> _Job_: Scan the data below for the string "with". Copy every line where it appears.

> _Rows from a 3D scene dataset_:
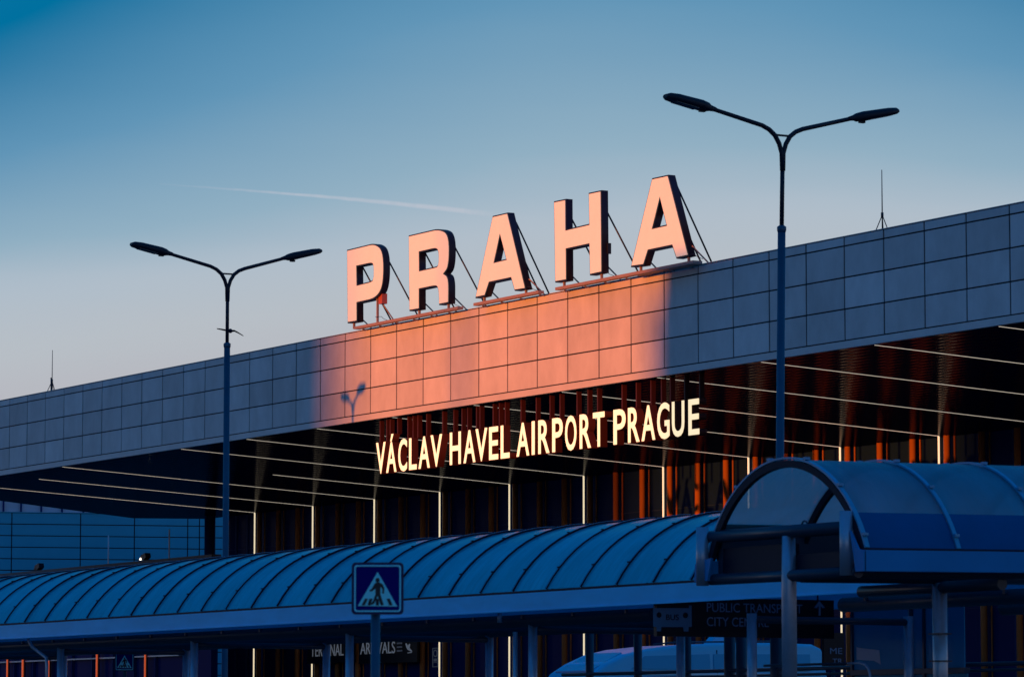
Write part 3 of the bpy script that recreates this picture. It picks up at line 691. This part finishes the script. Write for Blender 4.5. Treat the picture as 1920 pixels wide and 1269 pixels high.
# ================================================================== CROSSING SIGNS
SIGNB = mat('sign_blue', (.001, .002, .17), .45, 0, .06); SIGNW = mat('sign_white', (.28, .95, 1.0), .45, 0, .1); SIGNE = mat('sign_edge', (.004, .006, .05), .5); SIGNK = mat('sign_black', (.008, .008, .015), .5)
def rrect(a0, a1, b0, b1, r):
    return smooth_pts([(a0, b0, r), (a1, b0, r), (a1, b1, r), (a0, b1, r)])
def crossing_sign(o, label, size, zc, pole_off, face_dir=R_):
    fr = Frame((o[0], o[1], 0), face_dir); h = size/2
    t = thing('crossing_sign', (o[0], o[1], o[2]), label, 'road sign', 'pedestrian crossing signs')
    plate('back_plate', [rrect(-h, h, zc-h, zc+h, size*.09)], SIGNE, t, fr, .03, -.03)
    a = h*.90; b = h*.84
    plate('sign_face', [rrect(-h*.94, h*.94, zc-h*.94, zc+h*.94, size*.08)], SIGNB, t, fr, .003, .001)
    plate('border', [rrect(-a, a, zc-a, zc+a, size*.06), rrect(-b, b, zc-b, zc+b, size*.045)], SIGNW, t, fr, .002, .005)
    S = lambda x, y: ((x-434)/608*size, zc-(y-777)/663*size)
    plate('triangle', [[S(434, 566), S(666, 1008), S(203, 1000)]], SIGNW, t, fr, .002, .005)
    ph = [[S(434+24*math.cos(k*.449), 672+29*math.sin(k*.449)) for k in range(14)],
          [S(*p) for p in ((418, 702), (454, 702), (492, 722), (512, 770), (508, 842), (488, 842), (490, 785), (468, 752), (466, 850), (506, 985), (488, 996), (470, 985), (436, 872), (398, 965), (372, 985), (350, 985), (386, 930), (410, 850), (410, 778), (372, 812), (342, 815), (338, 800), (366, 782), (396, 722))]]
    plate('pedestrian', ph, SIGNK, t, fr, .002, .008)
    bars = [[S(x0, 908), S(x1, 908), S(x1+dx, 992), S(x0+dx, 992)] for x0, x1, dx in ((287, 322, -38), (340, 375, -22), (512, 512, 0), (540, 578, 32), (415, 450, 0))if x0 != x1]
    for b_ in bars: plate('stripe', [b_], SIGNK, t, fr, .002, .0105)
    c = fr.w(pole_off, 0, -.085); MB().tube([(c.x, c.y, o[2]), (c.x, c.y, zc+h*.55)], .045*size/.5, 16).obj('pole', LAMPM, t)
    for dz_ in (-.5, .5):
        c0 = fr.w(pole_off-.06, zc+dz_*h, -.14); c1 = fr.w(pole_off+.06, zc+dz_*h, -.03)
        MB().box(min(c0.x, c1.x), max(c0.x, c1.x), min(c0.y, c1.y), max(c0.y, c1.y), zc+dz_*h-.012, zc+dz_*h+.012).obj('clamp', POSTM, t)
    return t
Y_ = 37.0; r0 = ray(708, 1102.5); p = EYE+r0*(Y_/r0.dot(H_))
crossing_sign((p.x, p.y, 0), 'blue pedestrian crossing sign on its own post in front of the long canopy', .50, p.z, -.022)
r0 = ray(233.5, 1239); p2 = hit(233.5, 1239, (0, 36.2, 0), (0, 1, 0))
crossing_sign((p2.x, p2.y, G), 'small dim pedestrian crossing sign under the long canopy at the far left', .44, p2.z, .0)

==

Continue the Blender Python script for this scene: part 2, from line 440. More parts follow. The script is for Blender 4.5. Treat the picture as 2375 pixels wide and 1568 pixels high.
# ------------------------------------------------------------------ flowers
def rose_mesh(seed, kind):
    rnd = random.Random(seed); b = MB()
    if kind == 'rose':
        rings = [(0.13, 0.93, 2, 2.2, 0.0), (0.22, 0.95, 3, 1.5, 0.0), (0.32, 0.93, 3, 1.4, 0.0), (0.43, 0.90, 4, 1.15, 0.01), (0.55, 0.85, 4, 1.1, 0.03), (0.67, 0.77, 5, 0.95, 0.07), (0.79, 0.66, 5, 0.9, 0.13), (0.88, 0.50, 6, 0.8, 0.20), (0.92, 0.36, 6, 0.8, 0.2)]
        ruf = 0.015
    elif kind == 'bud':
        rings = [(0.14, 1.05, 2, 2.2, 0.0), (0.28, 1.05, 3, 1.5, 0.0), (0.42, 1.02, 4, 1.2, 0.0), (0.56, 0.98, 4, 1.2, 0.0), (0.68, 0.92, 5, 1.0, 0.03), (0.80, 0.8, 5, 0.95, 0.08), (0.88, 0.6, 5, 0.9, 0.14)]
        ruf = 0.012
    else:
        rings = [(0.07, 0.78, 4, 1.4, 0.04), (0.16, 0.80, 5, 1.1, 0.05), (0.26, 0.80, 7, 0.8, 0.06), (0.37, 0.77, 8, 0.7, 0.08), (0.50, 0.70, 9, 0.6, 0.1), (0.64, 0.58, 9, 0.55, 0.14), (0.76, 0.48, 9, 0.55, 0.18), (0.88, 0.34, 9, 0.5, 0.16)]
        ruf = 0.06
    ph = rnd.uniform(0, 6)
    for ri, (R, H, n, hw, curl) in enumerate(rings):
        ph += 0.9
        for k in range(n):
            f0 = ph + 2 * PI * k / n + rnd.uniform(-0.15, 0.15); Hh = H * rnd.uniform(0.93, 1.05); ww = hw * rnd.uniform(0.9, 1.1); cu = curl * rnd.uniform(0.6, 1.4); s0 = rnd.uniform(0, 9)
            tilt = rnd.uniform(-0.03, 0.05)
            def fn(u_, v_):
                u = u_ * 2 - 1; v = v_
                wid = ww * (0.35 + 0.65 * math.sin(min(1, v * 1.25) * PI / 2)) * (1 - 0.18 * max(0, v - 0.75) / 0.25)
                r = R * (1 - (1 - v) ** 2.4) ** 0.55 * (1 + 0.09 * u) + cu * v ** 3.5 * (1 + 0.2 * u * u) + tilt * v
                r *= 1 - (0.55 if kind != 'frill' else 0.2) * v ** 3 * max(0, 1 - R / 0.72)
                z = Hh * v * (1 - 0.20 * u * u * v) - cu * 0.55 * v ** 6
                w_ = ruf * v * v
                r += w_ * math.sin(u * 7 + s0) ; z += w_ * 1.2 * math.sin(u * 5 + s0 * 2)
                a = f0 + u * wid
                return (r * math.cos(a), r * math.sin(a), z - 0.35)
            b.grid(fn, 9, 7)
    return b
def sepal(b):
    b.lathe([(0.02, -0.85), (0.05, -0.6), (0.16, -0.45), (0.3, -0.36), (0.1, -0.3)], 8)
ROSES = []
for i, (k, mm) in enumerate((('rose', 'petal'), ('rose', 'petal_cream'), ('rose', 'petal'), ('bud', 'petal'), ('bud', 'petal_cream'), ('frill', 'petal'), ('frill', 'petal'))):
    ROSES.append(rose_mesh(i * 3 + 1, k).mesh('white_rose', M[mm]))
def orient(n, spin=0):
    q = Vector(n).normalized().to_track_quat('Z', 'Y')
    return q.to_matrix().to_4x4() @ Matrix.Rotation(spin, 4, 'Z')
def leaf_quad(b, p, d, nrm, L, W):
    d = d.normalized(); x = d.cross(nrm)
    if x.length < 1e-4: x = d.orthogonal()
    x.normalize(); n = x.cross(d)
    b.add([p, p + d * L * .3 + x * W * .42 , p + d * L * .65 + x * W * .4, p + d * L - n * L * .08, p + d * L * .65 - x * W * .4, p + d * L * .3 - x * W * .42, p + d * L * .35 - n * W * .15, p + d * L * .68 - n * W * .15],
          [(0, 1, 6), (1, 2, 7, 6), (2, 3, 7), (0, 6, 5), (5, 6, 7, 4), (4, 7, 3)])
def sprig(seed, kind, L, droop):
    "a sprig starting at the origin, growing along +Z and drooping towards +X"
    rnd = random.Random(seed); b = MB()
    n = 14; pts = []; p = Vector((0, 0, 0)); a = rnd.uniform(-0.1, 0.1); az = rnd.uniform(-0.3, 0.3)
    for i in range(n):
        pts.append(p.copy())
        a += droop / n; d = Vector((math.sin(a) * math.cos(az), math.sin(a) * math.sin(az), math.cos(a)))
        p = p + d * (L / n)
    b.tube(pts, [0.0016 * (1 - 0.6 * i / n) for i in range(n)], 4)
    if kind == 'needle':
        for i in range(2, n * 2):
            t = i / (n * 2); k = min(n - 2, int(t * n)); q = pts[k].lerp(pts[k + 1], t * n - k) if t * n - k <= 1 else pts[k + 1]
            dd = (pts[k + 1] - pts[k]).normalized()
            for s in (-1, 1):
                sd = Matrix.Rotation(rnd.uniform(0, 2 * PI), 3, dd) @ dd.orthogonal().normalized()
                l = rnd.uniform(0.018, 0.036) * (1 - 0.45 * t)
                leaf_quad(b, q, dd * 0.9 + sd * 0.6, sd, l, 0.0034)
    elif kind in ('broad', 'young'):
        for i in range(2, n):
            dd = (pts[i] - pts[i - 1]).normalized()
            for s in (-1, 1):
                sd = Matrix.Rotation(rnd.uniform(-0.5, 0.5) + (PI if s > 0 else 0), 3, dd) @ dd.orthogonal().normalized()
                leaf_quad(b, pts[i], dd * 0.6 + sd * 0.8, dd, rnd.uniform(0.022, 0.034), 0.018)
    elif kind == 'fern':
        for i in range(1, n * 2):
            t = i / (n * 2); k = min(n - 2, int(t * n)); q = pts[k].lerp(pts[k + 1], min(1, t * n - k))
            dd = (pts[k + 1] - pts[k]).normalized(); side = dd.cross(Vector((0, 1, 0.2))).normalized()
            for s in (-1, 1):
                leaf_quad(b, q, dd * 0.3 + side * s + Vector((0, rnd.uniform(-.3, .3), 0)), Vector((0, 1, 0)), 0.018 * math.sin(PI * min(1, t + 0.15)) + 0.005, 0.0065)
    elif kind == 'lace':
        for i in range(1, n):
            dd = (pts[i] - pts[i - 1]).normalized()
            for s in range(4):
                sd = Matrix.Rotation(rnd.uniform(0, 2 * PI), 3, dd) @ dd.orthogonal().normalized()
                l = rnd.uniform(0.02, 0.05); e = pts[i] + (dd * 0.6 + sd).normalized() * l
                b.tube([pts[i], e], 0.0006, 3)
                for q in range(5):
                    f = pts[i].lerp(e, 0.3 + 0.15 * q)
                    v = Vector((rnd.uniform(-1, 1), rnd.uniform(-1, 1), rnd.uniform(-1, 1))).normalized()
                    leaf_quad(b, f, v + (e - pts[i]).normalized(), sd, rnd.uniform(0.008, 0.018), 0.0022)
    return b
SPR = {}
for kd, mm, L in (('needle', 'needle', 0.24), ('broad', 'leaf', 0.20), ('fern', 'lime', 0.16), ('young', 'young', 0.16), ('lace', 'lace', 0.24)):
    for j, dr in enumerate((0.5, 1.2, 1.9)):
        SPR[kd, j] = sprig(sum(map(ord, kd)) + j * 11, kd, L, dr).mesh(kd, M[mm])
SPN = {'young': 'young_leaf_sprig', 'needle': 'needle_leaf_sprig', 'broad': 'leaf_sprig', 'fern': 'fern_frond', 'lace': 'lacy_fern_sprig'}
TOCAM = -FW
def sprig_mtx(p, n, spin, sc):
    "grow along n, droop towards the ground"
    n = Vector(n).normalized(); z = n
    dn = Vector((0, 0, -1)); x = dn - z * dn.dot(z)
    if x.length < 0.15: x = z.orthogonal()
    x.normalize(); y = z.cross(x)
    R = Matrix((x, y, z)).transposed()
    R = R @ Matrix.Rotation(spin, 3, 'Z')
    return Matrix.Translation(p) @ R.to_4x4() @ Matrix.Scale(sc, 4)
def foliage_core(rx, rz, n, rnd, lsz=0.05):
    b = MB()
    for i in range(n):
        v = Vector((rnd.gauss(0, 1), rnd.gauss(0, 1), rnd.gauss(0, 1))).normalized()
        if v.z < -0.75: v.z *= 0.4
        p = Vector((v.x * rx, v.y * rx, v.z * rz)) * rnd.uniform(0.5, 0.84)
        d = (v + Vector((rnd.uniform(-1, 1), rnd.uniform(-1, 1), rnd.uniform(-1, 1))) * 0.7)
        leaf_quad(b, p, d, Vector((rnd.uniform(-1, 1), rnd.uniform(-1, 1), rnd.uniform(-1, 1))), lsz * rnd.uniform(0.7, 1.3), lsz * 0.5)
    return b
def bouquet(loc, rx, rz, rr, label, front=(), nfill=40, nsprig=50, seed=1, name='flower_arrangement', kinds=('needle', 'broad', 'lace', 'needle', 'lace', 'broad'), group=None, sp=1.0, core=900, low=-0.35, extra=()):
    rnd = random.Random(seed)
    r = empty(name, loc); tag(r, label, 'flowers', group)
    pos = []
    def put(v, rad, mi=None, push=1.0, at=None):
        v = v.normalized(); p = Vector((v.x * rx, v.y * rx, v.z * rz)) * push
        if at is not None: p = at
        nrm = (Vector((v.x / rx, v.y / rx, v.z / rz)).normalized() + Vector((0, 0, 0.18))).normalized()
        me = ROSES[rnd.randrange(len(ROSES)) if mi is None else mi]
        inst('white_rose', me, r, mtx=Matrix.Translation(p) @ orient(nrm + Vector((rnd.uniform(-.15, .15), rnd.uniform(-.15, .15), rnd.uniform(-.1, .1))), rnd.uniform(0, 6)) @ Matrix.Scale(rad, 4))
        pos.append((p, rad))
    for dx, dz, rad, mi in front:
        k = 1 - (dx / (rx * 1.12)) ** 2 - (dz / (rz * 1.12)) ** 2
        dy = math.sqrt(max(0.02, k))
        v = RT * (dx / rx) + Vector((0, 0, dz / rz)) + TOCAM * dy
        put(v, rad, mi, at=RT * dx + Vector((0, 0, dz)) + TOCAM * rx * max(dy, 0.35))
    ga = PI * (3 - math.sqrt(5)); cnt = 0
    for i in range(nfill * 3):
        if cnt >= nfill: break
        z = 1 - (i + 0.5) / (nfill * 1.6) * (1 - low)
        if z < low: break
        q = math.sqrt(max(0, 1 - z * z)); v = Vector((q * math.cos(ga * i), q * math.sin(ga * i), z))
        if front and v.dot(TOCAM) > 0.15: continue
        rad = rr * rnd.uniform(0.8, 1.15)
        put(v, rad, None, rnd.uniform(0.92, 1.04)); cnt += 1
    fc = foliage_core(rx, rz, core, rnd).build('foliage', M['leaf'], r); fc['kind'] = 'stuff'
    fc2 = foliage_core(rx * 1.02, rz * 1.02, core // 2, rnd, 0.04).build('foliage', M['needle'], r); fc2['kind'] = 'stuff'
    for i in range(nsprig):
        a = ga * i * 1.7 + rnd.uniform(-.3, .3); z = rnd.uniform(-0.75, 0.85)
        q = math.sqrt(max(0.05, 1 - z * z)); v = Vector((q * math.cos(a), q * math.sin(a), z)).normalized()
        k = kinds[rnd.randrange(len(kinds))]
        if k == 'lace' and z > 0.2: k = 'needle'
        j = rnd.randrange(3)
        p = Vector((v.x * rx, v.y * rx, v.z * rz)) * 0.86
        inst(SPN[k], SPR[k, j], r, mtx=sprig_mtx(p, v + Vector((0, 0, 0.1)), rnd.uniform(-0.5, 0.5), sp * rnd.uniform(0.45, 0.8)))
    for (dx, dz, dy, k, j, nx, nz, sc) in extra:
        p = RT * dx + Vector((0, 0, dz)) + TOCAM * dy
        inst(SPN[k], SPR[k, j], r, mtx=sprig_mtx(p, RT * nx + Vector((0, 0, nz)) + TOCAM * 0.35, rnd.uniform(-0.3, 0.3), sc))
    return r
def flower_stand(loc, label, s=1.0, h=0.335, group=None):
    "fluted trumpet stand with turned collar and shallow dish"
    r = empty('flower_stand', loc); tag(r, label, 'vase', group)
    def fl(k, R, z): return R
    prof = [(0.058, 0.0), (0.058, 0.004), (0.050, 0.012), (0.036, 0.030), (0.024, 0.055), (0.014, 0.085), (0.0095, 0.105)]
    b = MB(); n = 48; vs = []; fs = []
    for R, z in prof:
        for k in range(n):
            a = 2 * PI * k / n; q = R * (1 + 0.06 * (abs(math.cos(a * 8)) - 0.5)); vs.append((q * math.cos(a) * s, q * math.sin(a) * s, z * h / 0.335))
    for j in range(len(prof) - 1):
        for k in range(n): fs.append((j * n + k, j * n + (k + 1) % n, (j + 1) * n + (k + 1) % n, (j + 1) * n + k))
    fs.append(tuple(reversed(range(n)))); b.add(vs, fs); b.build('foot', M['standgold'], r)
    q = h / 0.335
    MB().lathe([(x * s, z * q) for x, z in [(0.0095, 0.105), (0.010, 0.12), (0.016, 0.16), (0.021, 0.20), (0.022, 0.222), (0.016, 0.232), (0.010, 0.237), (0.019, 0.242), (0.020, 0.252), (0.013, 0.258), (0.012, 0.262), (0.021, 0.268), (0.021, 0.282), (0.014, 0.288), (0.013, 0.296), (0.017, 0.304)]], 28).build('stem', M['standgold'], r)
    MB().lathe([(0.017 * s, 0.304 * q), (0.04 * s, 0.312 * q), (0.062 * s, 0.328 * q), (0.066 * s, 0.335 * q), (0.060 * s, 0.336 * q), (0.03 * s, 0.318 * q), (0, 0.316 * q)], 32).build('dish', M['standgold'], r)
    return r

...

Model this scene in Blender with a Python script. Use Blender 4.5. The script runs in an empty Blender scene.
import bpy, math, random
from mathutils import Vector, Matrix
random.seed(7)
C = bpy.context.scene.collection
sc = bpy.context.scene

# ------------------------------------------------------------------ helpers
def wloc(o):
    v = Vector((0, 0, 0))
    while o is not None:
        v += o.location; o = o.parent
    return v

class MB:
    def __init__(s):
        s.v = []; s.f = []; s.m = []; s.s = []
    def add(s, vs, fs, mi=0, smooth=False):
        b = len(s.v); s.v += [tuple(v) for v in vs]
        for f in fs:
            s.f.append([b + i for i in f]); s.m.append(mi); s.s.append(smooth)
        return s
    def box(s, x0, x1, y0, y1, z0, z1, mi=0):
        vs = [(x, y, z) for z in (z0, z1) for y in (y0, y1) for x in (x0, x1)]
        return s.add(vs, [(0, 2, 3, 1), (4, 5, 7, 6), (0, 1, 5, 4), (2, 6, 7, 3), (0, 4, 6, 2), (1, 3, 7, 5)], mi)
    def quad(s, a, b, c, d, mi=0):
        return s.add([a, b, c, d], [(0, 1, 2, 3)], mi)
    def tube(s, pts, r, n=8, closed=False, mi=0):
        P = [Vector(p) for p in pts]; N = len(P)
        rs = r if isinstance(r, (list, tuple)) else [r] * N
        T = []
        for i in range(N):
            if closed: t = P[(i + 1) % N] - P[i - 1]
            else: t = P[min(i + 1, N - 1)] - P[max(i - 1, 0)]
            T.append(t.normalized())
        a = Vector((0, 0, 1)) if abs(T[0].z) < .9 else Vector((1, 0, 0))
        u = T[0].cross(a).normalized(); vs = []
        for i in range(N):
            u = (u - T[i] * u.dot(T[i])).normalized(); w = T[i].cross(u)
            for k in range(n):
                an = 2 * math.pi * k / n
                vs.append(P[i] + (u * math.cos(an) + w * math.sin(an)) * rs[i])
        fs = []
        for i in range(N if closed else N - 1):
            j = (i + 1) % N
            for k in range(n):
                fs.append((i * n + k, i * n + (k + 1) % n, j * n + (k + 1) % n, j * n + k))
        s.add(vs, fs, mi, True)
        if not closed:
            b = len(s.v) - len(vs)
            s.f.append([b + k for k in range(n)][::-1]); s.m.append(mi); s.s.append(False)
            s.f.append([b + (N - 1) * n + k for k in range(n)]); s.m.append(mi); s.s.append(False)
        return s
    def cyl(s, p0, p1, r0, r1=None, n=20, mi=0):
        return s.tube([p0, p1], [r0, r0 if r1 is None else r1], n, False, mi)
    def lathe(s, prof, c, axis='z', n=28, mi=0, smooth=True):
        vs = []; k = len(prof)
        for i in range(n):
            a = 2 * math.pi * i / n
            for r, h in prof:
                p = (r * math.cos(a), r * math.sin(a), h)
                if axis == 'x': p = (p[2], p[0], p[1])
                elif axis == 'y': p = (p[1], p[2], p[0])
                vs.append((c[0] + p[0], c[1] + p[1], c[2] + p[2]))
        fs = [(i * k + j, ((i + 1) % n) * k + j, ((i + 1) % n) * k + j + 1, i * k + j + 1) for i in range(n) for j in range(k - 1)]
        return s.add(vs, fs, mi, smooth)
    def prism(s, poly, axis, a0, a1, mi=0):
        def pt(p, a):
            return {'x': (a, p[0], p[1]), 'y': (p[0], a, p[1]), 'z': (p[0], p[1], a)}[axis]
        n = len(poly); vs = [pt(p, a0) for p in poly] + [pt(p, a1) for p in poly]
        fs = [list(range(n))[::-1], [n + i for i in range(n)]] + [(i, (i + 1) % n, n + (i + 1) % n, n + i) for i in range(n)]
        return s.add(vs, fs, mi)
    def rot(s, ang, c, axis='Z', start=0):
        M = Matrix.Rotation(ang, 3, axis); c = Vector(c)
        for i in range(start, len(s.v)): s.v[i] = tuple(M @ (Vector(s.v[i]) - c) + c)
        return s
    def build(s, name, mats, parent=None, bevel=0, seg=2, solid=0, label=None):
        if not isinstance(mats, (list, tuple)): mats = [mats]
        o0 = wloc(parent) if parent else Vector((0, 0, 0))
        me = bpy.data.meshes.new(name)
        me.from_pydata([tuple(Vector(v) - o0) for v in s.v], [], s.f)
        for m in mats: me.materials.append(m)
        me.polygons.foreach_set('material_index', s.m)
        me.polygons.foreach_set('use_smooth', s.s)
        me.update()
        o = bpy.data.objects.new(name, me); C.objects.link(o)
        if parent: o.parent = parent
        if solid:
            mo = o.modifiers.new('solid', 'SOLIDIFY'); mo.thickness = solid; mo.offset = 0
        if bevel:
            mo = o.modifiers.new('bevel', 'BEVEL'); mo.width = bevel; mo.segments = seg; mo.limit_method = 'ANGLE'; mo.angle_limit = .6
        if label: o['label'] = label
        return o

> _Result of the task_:
    "fluted trumpet stand with turned collar and shallow dish"
Model this scene in Blender with a Python script. Use Blender 4.5. The script runs in an empty Blender scene.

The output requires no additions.